* **Given task**
Each line containing the word "this" must be reported.

☆ ☆ ☆

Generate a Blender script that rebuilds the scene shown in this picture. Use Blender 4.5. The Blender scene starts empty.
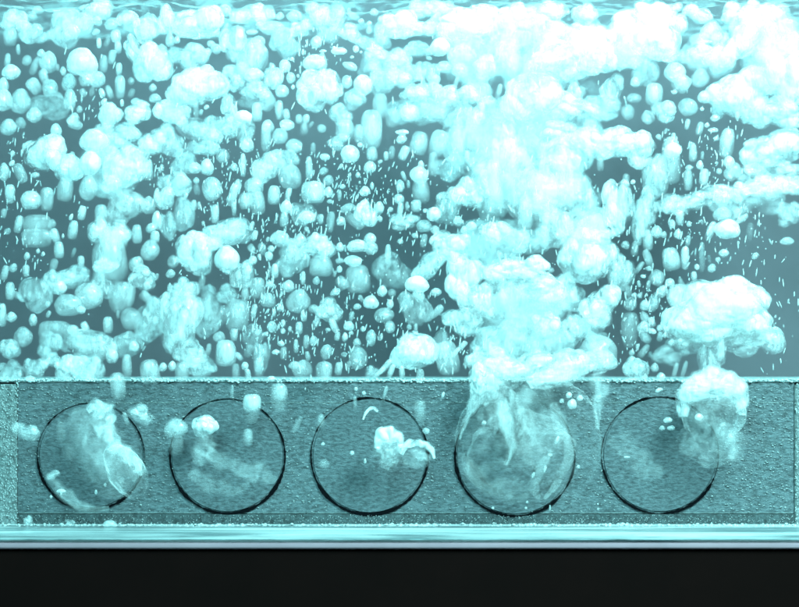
import bpy, bmesh, math, random
import numpy as np
from mathutils import Vector, noise

# ------------------------------------------------------------------ scale
S = 0.0005          # metres per unit used below (the tank in view is 0.4 m wide)
D = 2400.0          # camera distance to the plane of the nearest bubbles, same unit
rng = random.Random(7)
scene = bpy.context.scene
COL = scene.collection

# ------------------------------------------------------------------ camera
cam_d = bpy.data.cameras.new('camera')
cam = bpy.data.objects.new('camera', cam_d)
COL.objects.link(cam)
cam.location = (0, -D * S, 0)
cam.rotation_euler = (math.radians(90), 0, 0)
cam_d.sensor_width = 36
cam_d.lens = 36 * D / 799.0
cam_d.clip_start = 0.05
cam_d.clip_end = 50
cam_d.dof.use_dof = True
cam_d.dof.focus_distance = (D + 22) * S
cam_d.dof.aperture_fstop = 5.0
scene.camera = cam

# ------------------------------------------------------------------ world, lamps, exposure
world = bpy.data.worlds.new('World')
scene.world = world
world.use_nodes = True
world.node_tree.nodes['Background'].inputs[0].default_value = (0.10, 0.16, 0.17, 1)
world.node_tree.nodes['Background'].inputs[1].default_value = 0.12

CY = (0.285, 0.95, 1.0)
def area(name, loc, target, sx, sy, power, col=CY):
    l = bpy.data.lights.new(name, 'AREA')
    l.shape = 'RECTANGLE'; l.size = sx; l.size_y = sy
    l.energy = power; l.color = col
    o = bpy.data.objects.new(name, l); COL.objects.link(o)
    o.location = loc
    d = Vector(target) - Vector(loc)
    o.rotation_euler = d.to_track_quat('-Z', 'Y').to_euler()
    return o
area('lamp_above_tank', (0.05, 0.135, 0.36), (0.05, -0.06, 0), 0.62, 0.04, 8.5)
area('lamp_upper_right', (0.40, -0.45, 0.50), (0.08, 0.03, 0.05), 0.2, 0.2, 20.0, (0.42, 0.98, 1.0))
area('lamp_front', (-0.20, -0.9, 0.60), (0, 0.03, 0), 0.5, 0.4, 18.5)

scene.view_settings.view_transform = 'Standard'
scene.view_settings.look = 'None'
scene.view_settings.gamma = 1
scene.view_settings.exposure = 0
scene.view_settings.use_curve_mapping = False
scene.render.engine = 'CYCLES'
scene.cycles.max_bounces = 3
scene.cycles.diffuse_bounces = 2
scene.cycles.transmission_bounces = 4
scene.cycles.transparent_max_bounces = 14
scene.cycles.adaptive_threshold = 0.06
scene.cycles.adaptive_min_samples = 16
scene.cycles.use_denoising = True

# ------------------------------------------------------------------ helpers
def W(x, y, d):
    """a place in the tank: x right, y down, d into the tank (units of S)"""
    k = S * (D + d) / D
    return Vector(((x - 399.5) * k, d * S, -(y - 303.5) * k))

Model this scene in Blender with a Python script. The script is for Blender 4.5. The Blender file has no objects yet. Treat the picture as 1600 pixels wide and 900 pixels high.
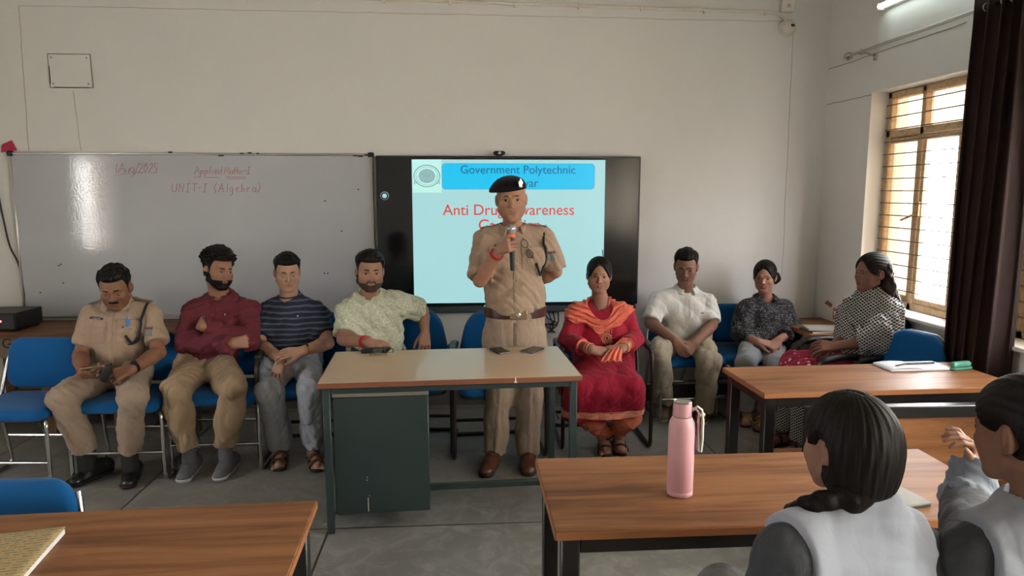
EXPO, SKY, SCR = 0.82, 23.0, 0.55
import bpy, math, random, numpy as np
from mathutils import Vector, Matrix
random.seed(7)
V = Vector
PI = math.pi
# ------------------------------------------------------------------ camera model (for converting measured directions into places)
FPX = 1087.0; CAMH = 1.65
TH = math.atan(150 / FPX); PS = math.atan(75 / (FPX / math.cos(TH)))
def ray(px, py):
    x = (px - 800) / FPX; y = 1.0; z = -(py - 450) / FPX
    y, z = y * math.cos(TH) + z * math.sin(TH), -y * math.sin(TH) + z * math.cos(TH)
    x, y = x * math.cos(PS) + y * math.sin(PS), -x * math.sin(PS) + y * math.cos(PS)
    return x, y, z
def at(px, py, Y):
    d = ray(px, py); t = Y / d[1]
    return V((d[0] * t, Y, CAMH + d[2] * t))
def atz(px, py, Z=0.0):
    d = ray(px, py); t = (Z - CAMH) / d[2]
    return V((d[0] * t, d[1] * t, Z))
# ------------------------------------------------------------------ materials
def lin(c):
    o = []
    for v in c[:3]:
        v /= 255.0
        o.append(v / 12.92 if v <= 0.04045 else ((v + 0.055) / 1.055) ** 2.4)
    return (*o, 1.0)
class NT:
    def __init__(s, name):
        s.m = bpy.data.materials.new(name); s.m.use_nodes = True
        s.t = s.m.node_tree; s.n = s.t.nodes
        s.b = s.n['Principled BSDF']; s.out = s.n['Material Output']
        s._tc = None
    def add(s, t, **kw):
        n = s.n.new(t)
        for k, v in kw.items():
            if k in n.inputs: n.inputs[k].default_value = v
            else: setattr(n, k, v)
        return n
    def link(s, a, b): s.t.links.new(a, b)
    def co(s, scale=(1, 1, 1), rot=(0, 0, 0), loc=(0, 0, 0)):
        if s._tc is None: s._tc = s.add('ShaderNodeTexCoord')
        mp = s.add('ShaderNodeMapping')
        mp.inputs['Scale'].default_value = scale; mp.inputs['Rotation'].default_value = rot; mp.inputs['Location'].default_value = loc
        s.link(s._tc.outputs['Object'], mp.inputs['Vector']); return mp.outputs['Vector']
    def noise(s, vec, scale, detail=4, rough=0.5, dist=0):
        n = s.add('ShaderNodeTexNoise'); n.inputs['Scale'].default_value = scale; n.inputs['Detail'].default_value = detail
        n.inputs['Roughness'].default_value = rough; n.inputs['Distortion'].default_value = dist
        s.link(vec, n.inputs['Vector']); return n.outputs['Fac']
    def ramp(s, fac, stops, interp='LINEAR'):
        r = s.add('ShaderNodeValToRGB'); r.color_ramp.interpolation = interp
        el = r.color_ramp.elements
        while len(el) < len(stops): el.new(0.5)
        for e, (p, c) in zip(el, stops): e.position = p; e.color = c
        s.link(fac, r.inputs['Fac']); return r.outputs['Color']
    def mix(s, fac, a, b, mode='MIX'):
        m = s.add('ShaderNodeMix', data_type='RGBA', blend_type=mode)
        for v, i in ((fac, 0), (a, 6), (b, 7)):
            if hasattr(v, 'is_output') or isinstance(v, bpy.types.NodeSocket): s.link(v, m.inputs[i])
            else: m.inputs[i].default_value = v
        return m.outputs[2]
    def math(s, op, a, b=0.0, c=None):
        m = s.add('ShaderNodeMath', operation=op)
        for i, v in enumerate((a, b) if c is None else (a, b, c)):
            if isinstance(v, bpy.types.NodeSocket): s.link(v, m.inputs[i])
            else: m.inputs[i].default_value = v
        return m.outputs[0]
    def bump(s, h, strength=0.3, dist=0.01):
        b = s.add('ShaderNodeBump'); b.inputs['Strength'].default_value = strength; b.inputs['Distance'].default_value = dist
        s.link(h, b.inputs['Height']); s.link(b.outputs['Normal'], s.b.inputs['Normal'])
    def col(s, c):
        if isinstance(c, bpy.types.NodeSocket): s.link(c, s.b.inputs['Base Color'])
        else: s.b.inputs['Base Color'].default_value = c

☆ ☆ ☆

* **In response**
Generate a Blender script that rebuilds the scene shown in this picture. Use Blender 4.5. The Blender scene starts empty.
Model this scene in Blender with a Python script. The script is for Blender 4.5. The Blender file has no objects yet. Treat the picture as 1600 pixels wide and 900 pixels high.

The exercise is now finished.